Birger Sandzen

BIOGRAPHY

sandzen.river&cottonwoodtrees.cropped

1871-1954

Born Blidsberg, Sweden, Feb. 5, 1871; died Lindsborg, June 19, 1954. Painter, specialized in landscapes. Etcher. Engraver. Lithographer. Teacher. Attended the College and Academy of Skara as a pupil of Olof Erlandsson.

After graduation from Skara College, Sandzén spent a semester at Lund University attending art history lectures and continuing the study of French.  Following Lund University he went to the technical high school at Stockholm, where he studied perspective and form drawing.

Sandzén joined a group of young artists and they rented a studio at Anders Zorn's suggestion. They received instruction from Zorn as well as Richard Bergh, a well-known portrait painter and Per Hasselberg, one of Sweden's best sculptors.

Sandzén then went to Paris to study with Aman Jean, where he began to associate with American students in the French studies.  On returning home in 1894, a family friend sent Sandzén a booklet about Bethany College, Lindsborg and the town called "Little Sweden."  Sandzén moved to Lindsborg in 1894 to teach French, voice, art history, drawing and painting at Bethany College where he remained on the faculty until 1946.

He first painted in the Colorado Springs, CO area in 1916, and became a frequent visitor to Santa Fe and Taos, NM beginning in 1918.  Sandzén spent the summers of 1923-24 teaching at the Broadmoor Academy in Colorado Springs (presently the Colorado Springs Fine Arts Center).  Sandzén also taught at Chappell House (the forerunner to the Denver Art Museum), Utah State Agricultural College, Stephens College, the University of Michigan, and the 188 Kansas City Art Institute.

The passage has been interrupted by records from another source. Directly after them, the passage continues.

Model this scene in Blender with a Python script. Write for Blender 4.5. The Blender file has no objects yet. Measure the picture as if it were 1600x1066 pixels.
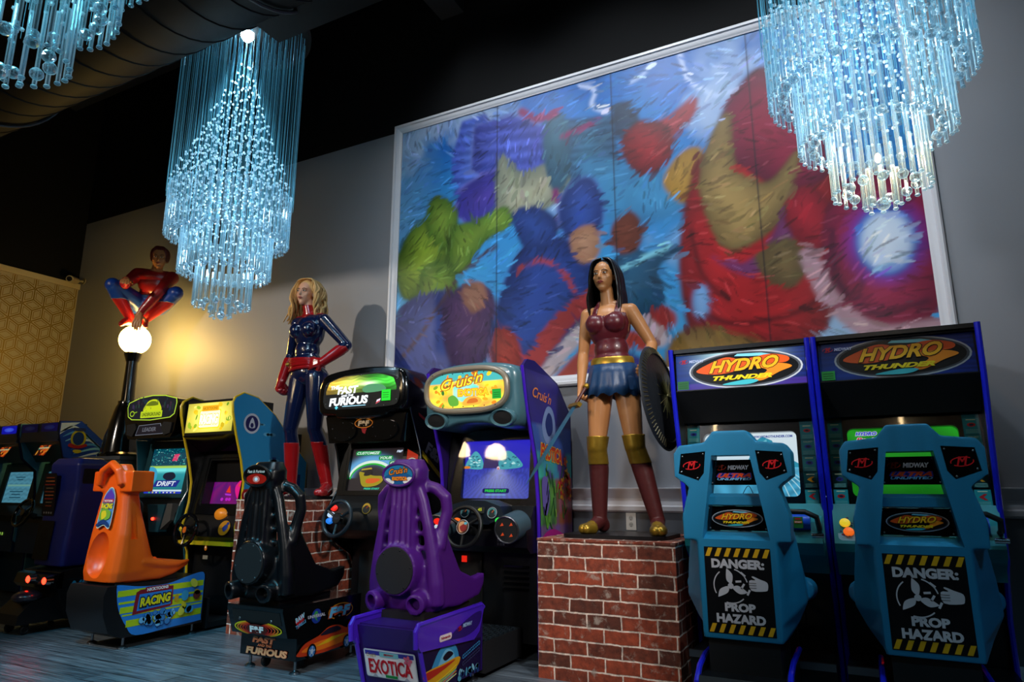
import bpy, bmesh, math, random
import numpy as np
from mathutils import Vector, Matrix, Euler, noise
random.seed(7)
R = math.radians
SC = bpy.context.scene
COL = SC.collection

# ------------------------------------------------------------------ camera
EYE = 1.07
FOC = 1046.0
PITCH = math.atan(230 / FOC)
HEAD = R(27.4)
cd = bpy.data.cameras.new('camera')
cd.sensor_width = 36.0
cd.lens = FOC / 1600 * 36
cd.clip_start = 0.05
cam = bpy.data.objects.new('camera', cd)
COL.objects.link(cam)
cam.location = (0, 0, EYE)
cam.rotation_euler = (R(90) + PITCH, 0, HEAD)
SC.camera = cam

# ------------------------------------------------------------------ world, view and added fill lamps
w = bpy.data.worlds.new('world')
SC.world = w
w.use_nodes = True
w.node_tree.nodes['Background'].inputs[0].default_value = (0.30, 0.42, 0.60, 1)
w.node_tree.nodes['Background'].inputs[1].default_value = 0.006
SC.view_settings.view_transform = 'Standard'
SC.view_settings.look = 'None'
SC.view_settings.gamma = 1
SC.view_settings.use_curve_mapping = False
SC.view_settings.exposure = 0.0
SC.cycles.use_denoising = True
SC.cycles.max_bounces = 8
SC.cycles.transparent_max_bounces = 24
SC.cycles.sample_clamp_indirect = 4.0
SC.cycles.caustics_reflective = False
SC.cycles.caustics_refractive = False


def lamp(kind, name, loc, energy, color, target=None, size=0.2, angle=60, blend=0.6):
    l = bpy.data.lights.new(name, kind)
    l.energy = energy
    l.color = color
    o = bpy.data.objects.new(name, l)
    COL.objects.link(o)
    o.location = loc
    if kind == 'SPOT':
        l.spot_size = R(angle)
        l.spot_blend = blend
    if kind in ('SPOT', 'POINT'):
        l.shadow_soft_size = size
    if kind == 'AREA':
        l.size = size
    if target:
        o.rotation_euler = (Vector(target) - Vector(loc)).to_track_quat('-Z', 'Y').to_euler()
    return o


# added unseen fill spots: mural ones behind the duct, others behind and beside the camera
for _x, _e in ((-2.9, 290), (-1.5, 290), (-0.1, 260)):
    lamp('SPOT', 'mural_fill_spot', (_x, 2.75, 5.7), _e, (0.88, 0.94, 1.0), (_x, 4.7, 3.0), 0.15, 78, 1.0)
lamp('SPOT', 'added_spot', (-3.0, -2.0, 3.4), 430, (0.90, 0.93, 1.0), (-1.5, 4.7, 3.0), 0.25, 54, 1.0)
lamp('SPOT', 'added_spot', (-6.4, -1.6, 4.0), 720, (1.0, 0.88, 0.74), (-4.9, 4.7, 2.3), 0.10, 46, 1.0)
lamp('SPOT', 'added_spot', (-3.4, 0.4, 3.4), 170, (1.0, 0.78, 0.56), (-1.7, 4.0, 1.0), 0.12, 36, 0.9)
lamp('SPOT', 'added_spot', (1.6, 0.9, 4.4), 170, (0.22, 0.66, 1.0), (-0.1, 3.4, 0.9), 0.3, 46, 0.9)
lamp('SPOT', 'added_spot', (-3.2, 0.5, 3.4), 600, (0.10, 0.58, 0.85), (-3.8, 2.55, 0.0), 0.3, 56, 0.9)
lamp('SPOT', 'added_spot', (-5.2, -0.6, 3.4), 420, (1.0, 0.96, 0.90), (-4.7, 3.2, 0.3), 0.2, 26, 0.9)
lamp('SPOT', 'added_spot', (0.9, 1.3, 3.2), 380, (1.0, 0.95, 0.90), (-2.4, 4.0, 0.9), 0.2, 50, 0.9)
lamp('SPOT', 'added_spot', (-4.6, 1.2, 3.4), 55, (1.0, 0.10, 0.12), (-5.1, 2.5, 0.0), 0.2, 20, 1.0)
lamp('SPOT', 'added_spot', (-1.6, -1.6, 2.6), 200, (1.0, 0.92, 0.86), (-2.9, 3.2, 0.3), 0.2, 34, 0.9)


# ------------------------------------------------------------------ tagging helpers
def tag(o, label=None, cat=None, group=None, kind=None):
    if label: o['label'] = label
    if cat: o['category'] = cat
    if group: o['group'] = group
    if kind: o['kind'] = kind
    return o


def thing(name, label, cat, loc=(0, 0, 0), rz=0, group=None):
    o = bpy.data.objects.new(name, None)
    COL.objects.link(o)
    o.empty_display_size = 0.05
    o.location = loc
    o.rotation_euler = (0, 0, rz)
    return tag(o, label, cat, group)


def link(name, me, parent=None, mats=None):
    o = bpy.data.objects.new(name, me)
    COL.objects.link(o)
    if parent: o.parent = parent
    if mats:
        for m in mats: me.materials.append(m)
    return o


def dup(o, parent=None, name=None):
    c = o.copy()
    COL.objects.link(c)
    if parent: c.parent = parent
    return c


def at(px, py, y):
    """point of the vertical plane y seen at a photo pixel (only used to measure places)"""
    f = Vector((-math.sin(HEAD) * math.cos(PITCH), math.cos(HEAD) * math.cos(PITCH), math.sin(PITCH)))
    r = Vector((math.cos(HEAD), math.sin(HEAD), 0))
    u = r.cross(f)
    d = f + r * ((px - 800) / FOC) + u * ((533 - py) / FOC)
    return Vector((0, 0, EYE)) + d * (y / d.y)


# ------------------------------------------------------------------ colours and materials
def lin(c):
    return c / 12.92 if c <= 0.04045 else ((c + 0.055) / 1.055) ** 2.4


def hx(s):
    s = s.lstrip('#')
    return tuple(lin(int(s[i:i + 2], 16) / 255) for i in (0, 2, 4))


def col(c):
    return hx(c) if isinstance(c, str) else tuple(c)


def mat(name, c, rough=0.5, metal=0.0, coat=0.0, spec=0.5, emit=None, es=0.0, bump=0.0, bscale=60, var=0.0):
    m = bpy.data.materials.new(name)
    m.use_nodes = True
    nt = m.node_tree
    b = nt.nodes['Principled BSDF']
    c = col(c)
    b.inputs['Base Color'].default_value = (*c, 1)
    b.inputs['Roughness'].default_value = rough
    b.inputs['Metallic'].default_value = metal
    b.inputs['Coat Weight'].default_value = coat
    b.inputs['Coat Roughness'].default_value = 0.08
    b.inputs['Specular IOR Level'].default_value = spec
    if emit is not None:
        b.inputs['Emission Color'].default_value = (*col(emit), 1)
        b.inputs['Emission Strength'].default_value = es
    if bump or var:
        tc = nt.nodes.new('ShaderNodeTexCoord')
        n = nt.nodes.new('ShaderNodeTexNoise')
        n.inputs['Scale'].default_value = bscale
        n.inputs['Detail'].default_value = 5
        nt.links.new(tc.outputs['Object'], n.inputs['Vector'])
        if bump:
            bp = nt.nodes.new('ShaderNodeBump')
            bp.inputs['Strength'].default_value = bump
            bp.inputs['Distance'].default_value = 0.01
            nt.links.new(n.outputs['Fac'], bp.inputs['Height'])
            nt.links.new(bp.outputs['Normal'], b.inputs['Normal'])
        if var:
            mx = nt.nodes.new('ShaderNodeMix')
            mx.data_type = 'RGBA'
            mx.inputs['A'].default_value = (*[v * (1 - var) for v in c], 1)
            mx.inputs['B'].default_value = (*[min(1, v * (1 + var)) for v in c], 1)
            nt.links.new(n.outputs['Fac'], mx.inputs['Factor'])
            nt.links.new(mx.outputs['Result'], b.inputs['Base Color'])
    return m


def artmat(name, glow=0.0, rough=0.35, coat=0.0, spec=0.3):
    m = bpy.data.materials.new(name)
    m.use_nodes = True
    nt = m.node_tree
    b = nt.nodes['Principled BSDF']
    a = nt.nodes.new('ShaderNodeAttribute')
    a.attribute_name = 'Col'
    if glow:
        b.inputs['Base Color'].default_value = (0.02, 0.02, 0.02, 1)
        nt.links.new(a.outputs['Color'], b.inputs['Emission Color'])
        b.inputs['Emission Strength'].default_value = glow
    else:
        nt.links.new(a.outputs['Color'], b.inputs['Base Color'])
    b.inputs['Roughness'].default_value = rough
    b.inputs['Coat Weight'].default_value = coat
    b.inputs['Specular IOR Level'].default_value = 0.15 if glow else spec
    return m


M = {}
M['black'] = mat('black_laminate', '#0c0d10', 0.35)
M['black_gloss'] = mat('black_gloss', '#08090b', 0.14, coat=0.6)
M['black_matte'] = mat('black_matte', '#0b0b0d', 0.7)
M['black_seat'] = mat('black_seat_plastic', '#080a0e', 0.3, bump=0.05, bscale=240)
M['rubber'] = mat('rubber', '#0a0c0e', 0.5)
M['steel'] = mat('steel', '#8d9196', 0.3, 1.0)
M['chrome'] = mat('chrome', '#d0d4da', 0.12, 1.0)
M['screen_black'] = mat('tube_bezel', '#060708', 0.25, coat=0.4)
M['purple'] = mat('purple_plastic', '#4c1478', 0.42, bump=0.06, bscale=260)
M['purple_trim'] = mat('purple_trim', '#4a22c8', 0.22, coat=0.5)
M['orange'] = mat('orange_plastic', '#f4590d', 0.34, bump=0.04, bscale=200)
M['teal_seat'] = mat('teal_blue_plastic', '#187aa4', 0.45, bump=0.10, bscale=300)
M['hydro_trim'] = mat('royal_blue_trim', '#1d25d8', 0.25, coat=0.5)
M['hydro_teal'] = mat('teal_console', '#1a7f86', 0.4)
M['yellow_trim'] = mat('yellow_trim', '#e6c81e', 0.35)
M['exo_hood'] = mat('teal_grey_hood', '#4a7480', 0.3, coat=0.3, var=0.15, bscale=5)
M['exo_ring'] = mat('taupe_ring', '#8d8474', 0.35, 0.3)
M['deep_blue'] = mat('deep_blue_plastic', '#0a1a66', 0.4)
M['cab_blue'] = mat('dark_blue_panel', '#0a2c52', 0.4)
M['purple_dark'] = mat('dark_purple_panel', '#2a1262', 0.35)
M['white_paint'] = mat('white_trim_paint', '#dcdbe0', 0.4)
M['bulb'] = mat('red_lens', '#a01010', 0.3, emit='#ff2010', es=14)
M['btn_red'] = mat('red_button', '#d01818', 0.3, emit='#ff2a18', es=0.7)
M['btn_green'] = mat('green_button', '#18a038', 0.3, emit='#20ff50', es=0.5)
M['btn_white'] = mat('white_button', '#d8e4ee', 0.3, emit='#cfe6ff', es=0.4)
M['btn_blue'] = mat('blue_button', '#1a70d0', 0.3, emit='#2a90ff', es=0.5)
M['btn_orange'] = mat('orange_button', '#e06018', 0.3, emit='#ff7020', es=0.6)
M['btn_yellow'] = mat('yellow_button', '#e0c020', 0.3, emit='#ffd830', es=0.5)
M['pane'] = bpy.data.materials.new('clear_pane')
M['pane'].use_nodes = True
_nt = M['pane'].node_tree
_nt.nodes.remove(_nt.nodes['Principled BSDF'])
_a, _b, _m, _f = (_nt.nodes.new(n) for n in ('ShaderNodeBsdfTransparent', 'ShaderNodeBsdfGlossy', 'ShaderNodeMixShader', 'ShaderNodeFresnel'))
_b.inputs['Roughness'].default_value = 0.03
_f.inputs['IOR'].default_value = 1.52
for _o, _i in ((_f.outputs[0], _m.inputs[0]), (_a.outputs[0], _m.inputs[1]), (_b.outputs[0], _m.inputs[2]), (_m.outputs[0], _nt.nodes['Material Output'].inputs['Surface'])): _nt.links.new(_o, _i)
M['print'] = artmat('printed_art', 0, 0.4, 0.0)
M['glow'] = artmat('backlit_art', 1.35)
M['glow_dim'] = artmat('backlit_art_dim', 0.55)
M['glow_soft'] = artmat('screen_picture', 0.85)
M['glow_hot'] = artmat('backlit_art_bright', 2.2)


# ------------------------------------------------------------------ mesh builder
def catmull(pts, n=6, closed=False):
    out = []
    P = [Vector(p) for p in pts]
    L = len(P)
    rng = range(L if closed else L - 1)
    for i in rng:
        p0 = P[(i - 1) % L] if closed or i > 0 else P[0]
        p1 = P[i]
        p2 = P[(i + 1) % L]
        p3 = P[(i + 2) % L] if closed or i + 2 < L else P[-1]
        for k in range(n):
            t = k / n
            out.append(0.5 * ((2 * p1) + (p2 - p0) * t + (2 * p0 - 5 * p1 + 4 * p2 - p3) * t * t +
                              (3 * p1 - p0 - 3 * p2 + p3) * t ** 3))
    if not closed: out.append(P[-1])
    return out


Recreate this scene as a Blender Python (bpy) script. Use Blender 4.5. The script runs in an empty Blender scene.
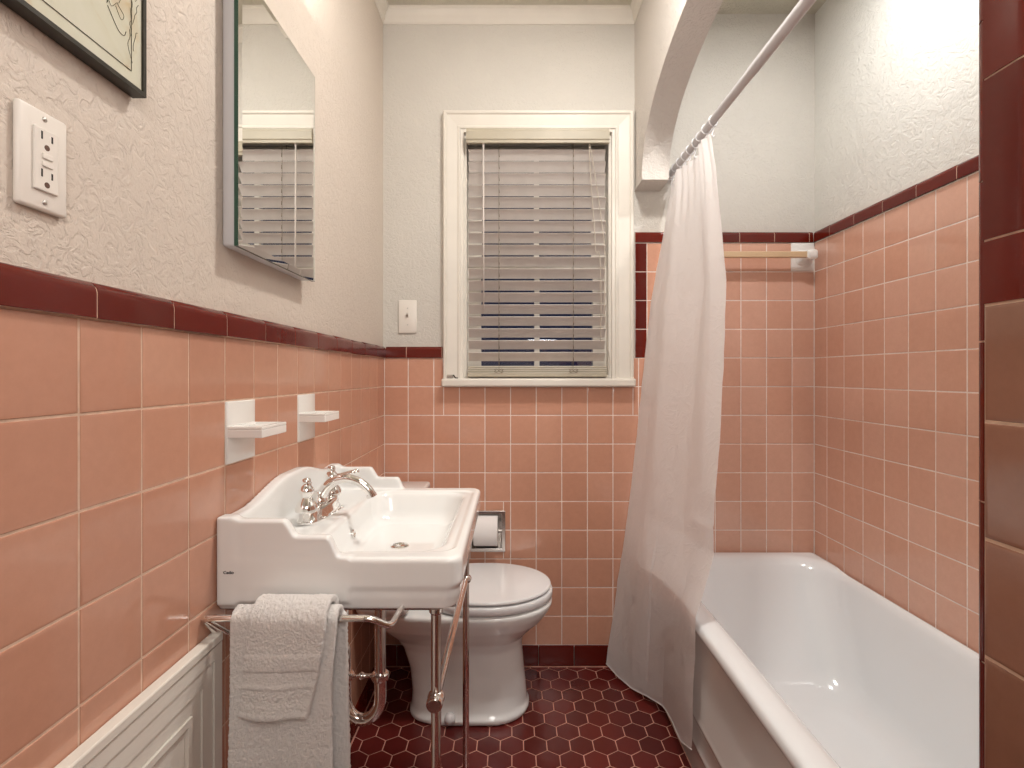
import bpy, bmesh, math, random
import numpy as np
from mathutils import Vector, Matrix, noise
random.seed(7)
sc = bpy.context.scene
col = sc.collection
PI = math.pi
H = 1.235            # eye height
D = 2.18             # back wall
XL, XA, XB, XR = -0.549, 0.5216, 0.63, 1.29   # left wall, arch wall faces, tub wall
CEIL = H + 1.554
WF = -0.8            # wall behind the viewer
TT = 0.008           # tile bed thickness

# ------------------------------------------------------------------ materials
def newmat(name):
    m = bpy.data.materials.new(name); m.use_nodes = True
    nt = m.node_tree; nt.nodes.clear()
    out = nt.nodes.new('ShaderNodeOutputMaterial')
    p = nt.nodes.new('ShaderNodeBsdfPrincipled')
    nt.links.new(p.outputs[0], out.inputs[0])
    return m, nt, p, out
def srgb(r, g, b):
    f = lambda c: (c/255/12.92) if c/255 <= .04045 else ((c/255+.055)/1.055)**2.4
    return (f(r), f(g), f(b), 1)
def setp(p, col=None, rough=None, metal=None, coat=None, spec=None, trans=None, ior=None, sheen=None):
    if col is not None: p.inputs['Base Color'].default_value = col
    if rough is not None: p.inputs['Roughness'].default_value = rough
    if metal is not None: p.inputs['Metallic'].default_value = metal
    if coat is not None:
        p.inputs['Coat Weight'].default_value = coat; p.inputs['Coat Roughness'].default_value = .04
    if spec is not None: p.inputs['Specular IOR Level'].default_value = spec
    if trans is not None: p.inputs['Transmission Weight'].default_value = trans
    if ior is not None: p.inputs['IOR'].default_value = ior
    if sheen is not None: p.inputs['Sheen Weight'].default_value = sheen
def objcoord(nt):
    g = nt.nodes.new('ShaderNodeNewGeometry')
    return g.outputs['Position']
def add_noise(nt, vec, scale, detail=3, rough=.5, dist=0.):
    n = nt.nodes.new('ShaderNodeTexNoise'); n.inputs['Scale'].default_value = scale
    n.inputs['Detail'].default_value = detail; n.inputs['Roughness'].default_value = rough
    n.inputs['Distortion'].default_value = dist
    nt.links.new(vec, n.inputs['Vector']); return n.outputs['Fac']
def ramp(nt, fac, stops):
    r = nt.nodes.new('ShaderNodeValToRGB')
    e = r.color_ramp.elements
    e[0].position, e[0].color = stops[0]
    e[1].position, e[1].color = stops[-1]
    for s in stops[1:-1]:
        x = e.new(s[0]); x.color = s[1]
    nt.links.new(fac, r.inputs[0]); return r.outputs[0]
def bump(nt, p, h, dist, strength=1., chain=None):
    b = nt.nodes.new('ShaderNodeBump'); b.inputs['Distance'].default_value = dist
    b.inputs['Strength'].default_value = strength
    nt.links.new(h, b.inputs['Height'])
    if chain is not None: nt.links.new(chain, b.inputs['Normal'])
    nt.links.new(b.outputs[0], p.inputs['Normal']); return b.outputs[0]
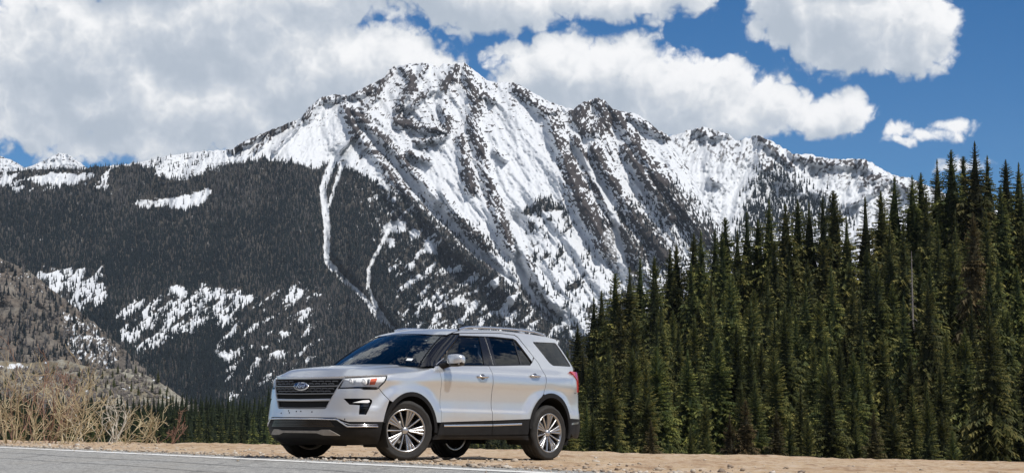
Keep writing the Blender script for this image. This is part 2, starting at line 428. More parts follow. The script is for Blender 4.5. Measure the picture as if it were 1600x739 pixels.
def build_gravel():
    rng = np.random.RandomState(5); n = 6200
    l = rng.uniform(-9, 34, n); s = -.25 - rng.exponential(1.6, n) + rng.normal(0, .12, n); s[:1400] = -.30 + rng.normal(0, .22, 1400)
    x = ROAD_A[0] + ROAD_T[0] * l + ROAD_N[0] * s; y = ROAD_A[1] + ROAD_T[1] * l + ROAD_N[1] * s
    ok = lip_dist(x, y) < .5; x, y, s = x[ok], y[ok], s[ok]; n = len(x)
    z = np.where(s > -.42, base_plane(x, y) + .006, ground_z(x, y))
    r = np.clip(rng.lognormal(-4.5, .6, n), .005, .045); r = np.where(s > -.2, r * .6, r)
    t = (1 + 5 ** .5) / 2
    ico = np.array([(-1, t, 0), (1, t, 0), (-1, -t, 0), (1, -t, 0), (0, -1, t), (0, 1, t), (0, -1, -t), (0, 1, -t), (t, 0, -1), (t, 0, 1), (-t, 0, -1), (-t, 0, 1)]) / 1.9
    fi = np.array([(0, 11, 5), (0, 5, 1), (0, 1, 7), (0, 7, 10), (0, 10, 11), (1, 5, 9), (5, 11, 4), (11, 10, 2), (10, 7, 6), (7, 1, 8), (3, 9, 4), (3, 4, 2), (3, 2, 6), (3, 6, 8), (3, 8, 9), (4, 9, 5), (2, 4, 11), (6, 2, 10), (8, 6, 7), (9, 8, 1)])
    a = rng.uniform(0, 6.28, n); jit = 1 + .28 * rng.normal(size=(n, 12, 1)); V = ico[None] * jit
    V = V * np.stack([rng.uniform(.8, 1.4, n), rng.uniform(.7, 1.1, n), rng.uniform(.45, .8, n)], 1)[:, None]
    c, s_ = np.cos(a)[:, None], np.sin(a)[:, None]
    V = np.stack([V[..., 0] * c - V[..., 1] * s_, V[..., 0] * s_ + V[..., 1] * c, V[..., 2]], -1) * r[:, None, None] + np.stack([x, y, z + r * .25], -1)[:, None]
    F = fi[None] + 12 * np.arange(n)[:, None, None]
    m, N, b, out = material('gravel_stone'); at = N.new('ShaderNodeAttribute', attribute_name='tint')
    N.link(N.ramp(at.outputs['Fac'], [(0, (.17, .13, .10)), (.3, (.36, .29, .22)), (.7, (.42, .36, .29)), (1, (.52, .48, .42))]), b.inputs['Base Color']); b.inputs['Roughness'].default_value = .9
    o = mesh_ob('gravel', V.reshape(-1, 3), F.reshape(-1, 3), m, smooth=False, kind='stuff', label='loose gravel along the shoulder of the road')
    at = o.data.attributes.new('tint', 'FLOAT', 'POINT'); at.data.foreach_set('value', np.repeat(rng.uniform(0, 1, n), 12).astype(np.float32))
build_ground(); build_road(); build_gravel()
# ------------------------------------------------------------------ mountains and hills
def terrain_mat(name, snow=(.64, .66, .685), rock_a=(.034, .030, .031), rock_b=(.082, .069, .063), floor_a=(.030, .030, .028), floor_b=(.075, .066, .056), veg_a=None, veg_b=None):
    m, N, b, out = material(name); tc = N.new('ShaderNodeTexCoord'); P = tc.outputs['Object']
    a_s = N.new('ShaderNodeAttribute', attribute_name='snow').outputs['Fac']; a_f = N.new('ShaderNodeAttribute', attribute_name='wood').outputs['Fac']; a_v = N.new('ShaderNodeAttribute', attribute_name='veg').outputs['Fac']
    n = N.noise(P, .045, 5, .65); nf = N.noise(P, .16, 4, .7)
    rock = N.mix(N.ramp(n, [(.32, 0.0), (.66, 1.0)]), rock_a, rock_b); rock = N.mix(N.ramp(nf, [(.40, .5), (.52, 0.0)]), rock, [c * .5 for c in rock_a])
    fl = N.mix(N.ramp(nf, [(.35, 0.0), (.65, 1.0)]), floor_a, floor_b)
    col = N.mix(a_f, rock, fl)
    if veg_a:
        vg = N.mix(N.ramp(n, [(.35, 0.0), (.65, 1.0)]), veg_a, veg_b); col = N.mix(a_v, col, vg)
    sn = N.math('ADD', a_s, N.math('MULTIPLY', N.math('SUBTRACT', nf, .5), .55))
    sm = N.new('ShaderNodeMapRange', interpolation_type='SMOOTHSTEP', inp={'Value': sn, 'From Min': .34, 'From Max': .66}).outputs[0]
    N.link(N.mix(sm, col, snow), b.inputs['Base Color']); b.inputs['Roughness'].default_value = .9; b.inputs['Specular IOR Level'].default_value = .15
    bp = N.new('ShaderNodeBump', inp={'Strength': .55, 'Distance': 6.0, 'Height': nf}); N.link(bp.outputs[0], b.inputs['Normal'])
    return m

class Slope:
    """A mountain side: photo columns px, rows py between its skyline and foot, at a real distance and slope."""
    def __init__(self, top, foot, d0, tan_a, px0, px1, step, relief, rough=2.0, rscale=9.0, seed=1, d_px=0.0):
        self.top, self.foot, self.d0, self.ta, self.relief = np.array(top, float), foot, d0, tan_a, relief
        self.px0, self.px1, self.step, self.rough, self.rscale, self.seed, self.dpx = px0, px1, step, rough, rscale, seed, d_px
    def top_y(self, px):
        return np.interp(px, self.top[:, 0], self.top[:, 1]) + self.rough * ridged(px / self.rscale, px * 0 + .5, 5, self.seed) - self.rough * .3
    def depth(self, px, py):
        k = (622 - py) / FPX; k0 = (622 - self.foot) / FPX
        return self.d0 * (self.ta - k0) / (self.ta - k) * (1 + self.dpx * (px - 800) / 800)
    def pos(self, px, py):
        return pix(px, py, self.depth(px, py) + self.relief(px, py))
    def build(self, name, masks, mat, label=None):
        cols = np.arange(self.px0, self.px1 + self.step, self.step); ty = self.top_y(cols); nr = int((self.foot - ty.min()) / self.step) + 2
        t = np.linspace(0, 1, nr)[None, :] ** .92
        PX = np.broadcast_to(cols[:, None], (len(cols), nr)); PY = ty[:, None] + (self.foot - ty[:, None]) * t
        V = self.pos(PX, PY); S_, W_, G_ = masks(PX, PY)
        nb = 4; back = [V[:, 0] + np.array([0, 160.0 * k, -110.0 * k]) for k in range(nb, 0, -1)]
        V = np.concatenate([np.stack(back, 1), V], 1)
        rep = lambda a: np.concatenate([np.repeat(a[:, :1], nb, 1), a], 1)
        o = mesh_ob(name, V.reshape(-1, 3), grid_faces(len(cols), nr + nb)[:, ::-1], mat, kind='structure', label=label)
        for nm, a in (('snow', rep(S_)), ('wood', rep(W_)), ('veg', rep(G_))):
            at = o.data.attributes.new(nm, 'FLOAT', 'POINT'); at.data.foreach_set('value', a.ravel().astype(np.float32))
        return o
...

Sandzén's style of painting is unusual in its thick and heavy application of impasto in bold and bright color combinations, interpreting the landscape of the western United States.  He is known for very colorful renderings of mountain lakes with boulders, cypress and aspen trees and moonrises along waterways.

Sandzén was an important advocate for art in the region, spending time talking to people about art, organizing exhibitions and establishing art clubs. He donated artwork to the local art club to help raise money for the purchasing of art books for the library, the financing of exhibitions, and the occasional awarding of a scholarship.

He painted murals for the Halstead Post Office, Where Kit Carson Camped, in 1941, for the Lindsborg Post Office, Smoky River, in 1938, and for the Belleville Post Office, Kansas Stream, in 1939.  He illustrated three books, With Brush and Pencil (1905), In the Mountains, (1925), The Smoky Valley, (1922).